After a few hours, I stumbled upon an on-ramp for the A-road that I knew would take me back to the hotel. It was another accomplishment. Back at the hotel, I celebrated alone at the restaurant with some fish and chips and mushy peas, and a pint or two more than was reasonable. The song “Carnival” by The Cardigans was playing, I can hear it now.
I Changed For The Better
This experience changed me forever. It kindled a fire inside of me that is still with me every day, the desire to roam, to see new places. Seven years later in 2006 my wife and I turned forty and decided to commemorate it with a trip, a bit of an adventure. We packed up our young children and flew to London and spent a few days seeing the sights. Then it was the Eurostar to Paris, followed by another train to Switzerland where we visited friends.
That vacation became the blueprint for me, for how I want to see the world. I loved taking the trains across Europe, and so did my kids. We went back to London with our daughter in 2013. We wandered all over the city and took day trips by train to Stonehenge, Dover, and a short trip to the Harry Potter Studio. We stayed in a quaint apartment near the Earls Court tube station. I grew to love these new places, and navigating on trains and buses between them. I was at home, and all I remember was feeling that I belonged there.

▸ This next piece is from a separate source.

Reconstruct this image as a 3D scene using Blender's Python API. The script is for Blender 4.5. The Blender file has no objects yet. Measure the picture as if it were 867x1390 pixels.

In time, the kids grew up and moved out and we are now fortunate enough to seize opportunities to roam. We drove around Iceland, then Ireland. There was a train journey from Prague to Milan via Vienna, and Budapest. Ljubljana, Trieste, and Venice. In 2023 we took an epic train journey from Stockholm to Lisbon, with many stops along the way listed here.
Today, if I am not fortunate enough to be traveling somewhere far away, I am home thinking about or planning the next journey. I am restless when not in motion. My view of the world is very large now, and there are so many more places I need to see.
This desire must have always been inside of me. I am grateful that it bubbled up from inside of me one day 25 years ago on a drive across London. I am even more grateful that I honored and followed that voice.